Problem requirements ->
For this exercise, return only the lines from the line containing "Write a Blender" through the line containing "return CAM + ray(x, y) * t", both ends included, exactly as they are.
━━━━━━━━
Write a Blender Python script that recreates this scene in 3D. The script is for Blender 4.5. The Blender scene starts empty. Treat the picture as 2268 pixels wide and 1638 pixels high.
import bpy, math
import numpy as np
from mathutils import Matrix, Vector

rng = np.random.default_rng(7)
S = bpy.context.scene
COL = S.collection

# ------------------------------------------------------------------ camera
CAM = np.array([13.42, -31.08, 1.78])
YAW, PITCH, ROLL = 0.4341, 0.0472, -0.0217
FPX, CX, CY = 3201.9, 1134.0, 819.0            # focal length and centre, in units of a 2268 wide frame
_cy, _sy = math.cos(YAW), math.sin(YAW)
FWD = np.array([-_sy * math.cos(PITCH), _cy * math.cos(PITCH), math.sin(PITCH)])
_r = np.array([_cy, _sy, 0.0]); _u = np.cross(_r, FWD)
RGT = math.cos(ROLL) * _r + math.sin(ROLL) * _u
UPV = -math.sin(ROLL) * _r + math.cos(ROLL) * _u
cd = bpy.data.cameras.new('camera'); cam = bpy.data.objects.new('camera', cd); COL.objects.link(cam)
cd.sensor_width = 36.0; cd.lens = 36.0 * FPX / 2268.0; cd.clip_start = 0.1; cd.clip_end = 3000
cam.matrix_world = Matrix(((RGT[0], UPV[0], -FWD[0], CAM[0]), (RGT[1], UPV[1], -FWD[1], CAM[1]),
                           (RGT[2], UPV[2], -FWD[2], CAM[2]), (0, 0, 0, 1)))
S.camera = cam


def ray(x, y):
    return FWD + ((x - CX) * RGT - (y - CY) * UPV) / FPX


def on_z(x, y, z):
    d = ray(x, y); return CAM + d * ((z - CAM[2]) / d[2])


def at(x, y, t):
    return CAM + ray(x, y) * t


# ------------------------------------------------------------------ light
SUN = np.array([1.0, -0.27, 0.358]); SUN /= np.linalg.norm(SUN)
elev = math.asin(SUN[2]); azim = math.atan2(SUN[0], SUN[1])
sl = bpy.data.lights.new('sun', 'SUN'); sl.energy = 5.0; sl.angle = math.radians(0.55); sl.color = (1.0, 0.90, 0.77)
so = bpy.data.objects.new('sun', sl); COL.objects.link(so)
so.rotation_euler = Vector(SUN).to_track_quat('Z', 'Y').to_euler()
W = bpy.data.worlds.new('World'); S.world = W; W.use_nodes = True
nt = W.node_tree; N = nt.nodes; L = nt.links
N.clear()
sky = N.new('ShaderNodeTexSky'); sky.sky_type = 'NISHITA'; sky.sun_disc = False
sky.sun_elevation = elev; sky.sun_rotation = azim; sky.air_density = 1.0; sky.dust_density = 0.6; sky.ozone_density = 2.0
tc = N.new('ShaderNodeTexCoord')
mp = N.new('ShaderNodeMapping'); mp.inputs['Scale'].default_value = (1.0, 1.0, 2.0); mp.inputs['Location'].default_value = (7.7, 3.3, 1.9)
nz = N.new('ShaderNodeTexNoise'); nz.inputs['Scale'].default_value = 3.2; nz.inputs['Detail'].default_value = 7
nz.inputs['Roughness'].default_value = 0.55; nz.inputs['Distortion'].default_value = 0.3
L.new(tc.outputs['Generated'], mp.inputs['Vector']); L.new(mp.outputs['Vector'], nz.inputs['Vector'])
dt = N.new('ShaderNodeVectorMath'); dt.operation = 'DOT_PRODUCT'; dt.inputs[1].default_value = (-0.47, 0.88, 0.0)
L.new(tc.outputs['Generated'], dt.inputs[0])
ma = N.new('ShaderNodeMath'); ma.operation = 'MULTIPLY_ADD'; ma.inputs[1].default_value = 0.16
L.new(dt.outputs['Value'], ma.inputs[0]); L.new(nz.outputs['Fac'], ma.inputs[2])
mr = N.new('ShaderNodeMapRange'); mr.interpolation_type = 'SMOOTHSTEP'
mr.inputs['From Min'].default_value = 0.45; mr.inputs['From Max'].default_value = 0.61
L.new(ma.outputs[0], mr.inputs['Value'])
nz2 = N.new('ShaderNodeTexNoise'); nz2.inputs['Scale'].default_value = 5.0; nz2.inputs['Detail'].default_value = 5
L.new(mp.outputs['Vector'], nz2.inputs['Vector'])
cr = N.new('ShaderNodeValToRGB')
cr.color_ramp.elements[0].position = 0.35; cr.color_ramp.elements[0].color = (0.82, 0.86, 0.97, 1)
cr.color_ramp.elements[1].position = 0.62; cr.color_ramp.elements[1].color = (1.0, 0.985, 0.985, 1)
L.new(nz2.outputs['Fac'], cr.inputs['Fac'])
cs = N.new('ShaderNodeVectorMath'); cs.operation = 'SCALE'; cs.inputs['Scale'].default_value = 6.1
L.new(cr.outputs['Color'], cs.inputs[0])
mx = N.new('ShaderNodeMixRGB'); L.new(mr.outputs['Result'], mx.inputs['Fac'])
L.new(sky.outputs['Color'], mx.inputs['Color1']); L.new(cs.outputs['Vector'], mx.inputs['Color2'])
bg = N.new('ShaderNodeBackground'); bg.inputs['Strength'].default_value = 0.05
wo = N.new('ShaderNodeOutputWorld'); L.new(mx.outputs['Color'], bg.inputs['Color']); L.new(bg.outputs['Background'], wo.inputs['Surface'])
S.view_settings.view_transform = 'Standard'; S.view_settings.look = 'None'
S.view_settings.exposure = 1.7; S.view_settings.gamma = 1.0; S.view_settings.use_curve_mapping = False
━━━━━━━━
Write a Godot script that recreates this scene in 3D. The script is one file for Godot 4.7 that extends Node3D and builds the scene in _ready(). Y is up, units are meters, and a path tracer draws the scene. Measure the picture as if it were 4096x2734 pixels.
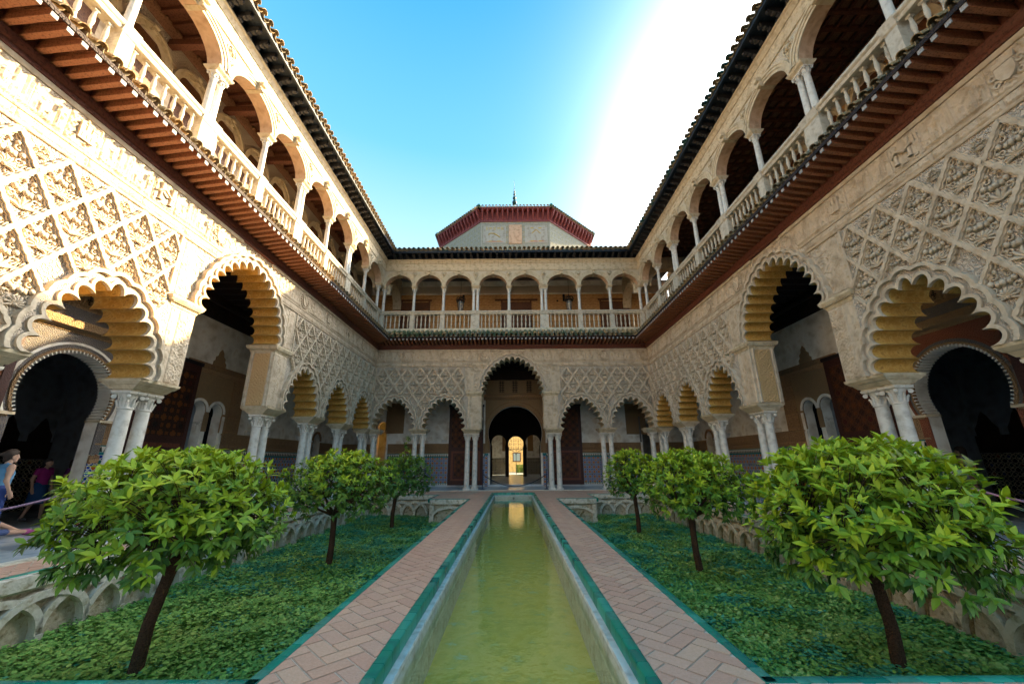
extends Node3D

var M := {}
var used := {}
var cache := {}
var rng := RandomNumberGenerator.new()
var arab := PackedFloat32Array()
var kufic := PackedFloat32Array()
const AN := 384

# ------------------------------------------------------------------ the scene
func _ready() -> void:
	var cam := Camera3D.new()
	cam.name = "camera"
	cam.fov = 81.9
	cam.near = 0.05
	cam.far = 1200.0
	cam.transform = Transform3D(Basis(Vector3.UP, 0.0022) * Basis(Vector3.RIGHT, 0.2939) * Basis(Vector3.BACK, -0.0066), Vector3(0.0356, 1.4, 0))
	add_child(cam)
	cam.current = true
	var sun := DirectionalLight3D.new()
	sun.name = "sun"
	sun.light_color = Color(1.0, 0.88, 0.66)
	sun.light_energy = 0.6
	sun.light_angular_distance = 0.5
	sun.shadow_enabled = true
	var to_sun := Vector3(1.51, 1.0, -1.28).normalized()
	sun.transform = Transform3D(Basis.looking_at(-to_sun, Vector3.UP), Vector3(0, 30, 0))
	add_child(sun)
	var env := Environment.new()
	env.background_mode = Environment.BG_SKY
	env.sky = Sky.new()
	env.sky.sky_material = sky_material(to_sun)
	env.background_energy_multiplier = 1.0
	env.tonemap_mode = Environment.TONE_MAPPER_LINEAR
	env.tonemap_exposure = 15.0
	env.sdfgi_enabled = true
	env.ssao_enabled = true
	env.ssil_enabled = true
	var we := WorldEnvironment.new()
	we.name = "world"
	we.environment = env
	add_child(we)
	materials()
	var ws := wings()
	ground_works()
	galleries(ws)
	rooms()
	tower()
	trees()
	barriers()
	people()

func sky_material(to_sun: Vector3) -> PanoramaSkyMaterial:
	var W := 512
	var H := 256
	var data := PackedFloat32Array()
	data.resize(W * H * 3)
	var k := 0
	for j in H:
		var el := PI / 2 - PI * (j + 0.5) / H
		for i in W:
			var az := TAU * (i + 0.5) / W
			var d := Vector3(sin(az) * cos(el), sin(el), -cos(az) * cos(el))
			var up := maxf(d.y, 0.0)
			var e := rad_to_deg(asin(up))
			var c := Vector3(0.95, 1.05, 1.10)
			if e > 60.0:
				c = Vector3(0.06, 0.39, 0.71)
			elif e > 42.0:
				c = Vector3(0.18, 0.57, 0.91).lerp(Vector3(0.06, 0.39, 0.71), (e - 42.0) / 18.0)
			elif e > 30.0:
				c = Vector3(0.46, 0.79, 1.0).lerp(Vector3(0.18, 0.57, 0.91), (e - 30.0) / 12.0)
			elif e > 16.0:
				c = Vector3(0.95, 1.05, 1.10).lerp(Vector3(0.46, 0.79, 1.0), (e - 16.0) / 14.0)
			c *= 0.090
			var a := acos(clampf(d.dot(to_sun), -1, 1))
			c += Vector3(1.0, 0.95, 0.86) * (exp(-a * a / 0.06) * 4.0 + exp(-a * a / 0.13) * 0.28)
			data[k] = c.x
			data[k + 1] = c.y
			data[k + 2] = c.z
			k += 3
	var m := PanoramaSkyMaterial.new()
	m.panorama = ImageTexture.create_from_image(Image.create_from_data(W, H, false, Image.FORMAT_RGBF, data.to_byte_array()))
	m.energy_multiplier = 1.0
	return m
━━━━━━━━
Response for this exercise ->
Write a Blender Python script that recreates this scene in 3D. The script is for Blender 4.5. The Blender scene starts empty. Treat the picture as 2268 pixels wide and 1638 pixels high.
import bpy, math
import numpy as np
from mathutils import Matrix, Vector

rng = np.random.default_rng(7)
S = bpy.context.scene
COL = S.collection

# ------------------------------------------------------------------ camera
CAM = np.array([13.42, -31.08, 1.78])
YAW, PITCH, ROLL = 0.4341, 0.0472, -0.0217
FPX, CX, CY = 3201.9, 1134.0, 819.0            # focal length and centre, in units of a 2268 wide frame
_cy, _sy = math.cos(YAW), math.sin(YAW)
FWD = np.array([-_sy * math.cos(PITCH), _cy * math.cos(PITCH), math.sin(PITCH)])
_r = np.array([_cy, _sy, 0.0]); _u = np.cross(_r, FWD)
RGT = math.cos(ROLL) * _r + math.sin(ROLL) * _u
UPV = -math.sin(ROLL) * _r + math.cos(ROLL) * _u
cd = bpy.data.cameras.new('camera'); cam = bpy.data.objects.new('camera', cd); COL.objects.link(cam)
cd.sensor_width = 36.0; cd.lens = 36.0 * FPX / 2268.0; cd.clip_start = 0.1; cd.clip_end = 3000
cam.matrix_world = Matrix(((RGT[0], UPV[0], -FWD[0], CAM[0]), (RGT[1], UPV[1], -FWD[1], CAM[1]),
                           (RGT[2], UPV[2], -FWD[2], CAM[2]), (0, 0, 0, 1)))
S.camera = cam


def ray(x, y):
    return FWD + ((x - CX) * RGT - (y - CY) * UPV) / FPX


def on_z(x, y, z):
    d = ray(x, y); return CAM + d * ((z - CAM[2]) / d[2])


def at(x, y, t):
    return CAM + ray(x, y) * t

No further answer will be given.